JATIMTIMES - Wacana relokasi dua juta warga Gaza ke Indonesia sebagai bagian dari rekonstruksi pascakonflik dengan Israel memunculkan perdebatan hangat di kalangan publik.
Isu tersebut pertama diungkap melalui laporan NBC News pada Minggu (19/1/2025), menjelang pelantikan Presiden AS Donald Trump. Steve Witkoff, utusan Timur Tengah Trump, mencetuskan ide ini sebagai langkah sementara selama masa gencatan senjata dengan Israel.
Baca Juga : Rumah Warga Situbondo Tertimpa Pohon Tumbang, Kerugian Puluhan Juta Rupiah
Meski demikian, wacana tersebut mendapat tanggapan kritis dari sejumlah pihak, termasuk pakar hubungan internasional dari Yusli Effendi.
Yusli Effendi, dosen Hubungan Internasional Universitas Brawijaya dan pakar kajian Timur Tengah, menilai bahwa wacana relokasi Gaza ini lebih merupakan uji coba diplomatik oleh Amerika Serikat. Menurut dia, hal tersebut tidak dapat dianggap sebagai langkah resmi yang keluar dari jalur diplomasi antarnegara.
"Ini lebih tepat disebut sebagai ‘testing the water’, suatu upaya untuk mengukur respons internasional, termasuk respons Indonesia," jelas Yusli.
Meskipun gagasan tersebut disampaikan oleh Witkoff, seorang tokoh dekat Trump, Yusli menegaskan bahwa ini lebih merupakan percakapan informal yang belum melalui saluran diplomatik resmi. "Wajar jika Kementerian Luar Negeri Indonesia menyatakan tidak menerima informasi resmi terkait hal ini," tambahnya.
Salah satu aspek yang ditekankan Yusli adalah potensi dampak besar dari rencana relokasi tersebut terhadap identitas sejarah Palestina. Ia menilai bahwa memindahkan warga Gaza dari tanah kelahiran mereka akan memicu ingatan akan tragedi Nakbah 1948, ketika ratusan ribu warga Palestina diusir dari rumah mereka oleh Israel.
"Jika relokasi ini terjadi, ini tidak hanya menghilangkan jejak sejarah Palestina, tetapi juga membuka celah bagi Israel untuk merekonstruksi wilayah Gaza sesuai kepentingan politik mereka," ujar Yusli.
Lebih jauh, ia menjelaskan bahwa gagasan ini sangat tidak realistis. "Jarak yang jauh antara Palestina dan Indonesia dan tantangan logistik dalam memindahkan dua juta orang adalah persoalan yang sangat besar," tambahnya.

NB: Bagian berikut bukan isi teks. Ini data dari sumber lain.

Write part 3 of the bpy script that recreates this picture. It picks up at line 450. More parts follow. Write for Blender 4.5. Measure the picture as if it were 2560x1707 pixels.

Selain dampak terhadap Palestina, Yusli juga mengingatkan potensi dampak besar bagi Indonesia jika relokasi ini terjadi. Mengingat Indonesia bukan penandatangan Konvensi Pengungsi 1951, status para pengungsi tersebut hanya akan diakui sebagai asylum seekers atau pencari suaka tanpa mendapatkan hak penuh sebagai pengungsi. "Kebutuhan dasar mereka, seperti tempat tinggal, makanan, dan pendidikan, akan bergantung pada lembaga internasional seperti UNHCR dan IOM," terang Yusli.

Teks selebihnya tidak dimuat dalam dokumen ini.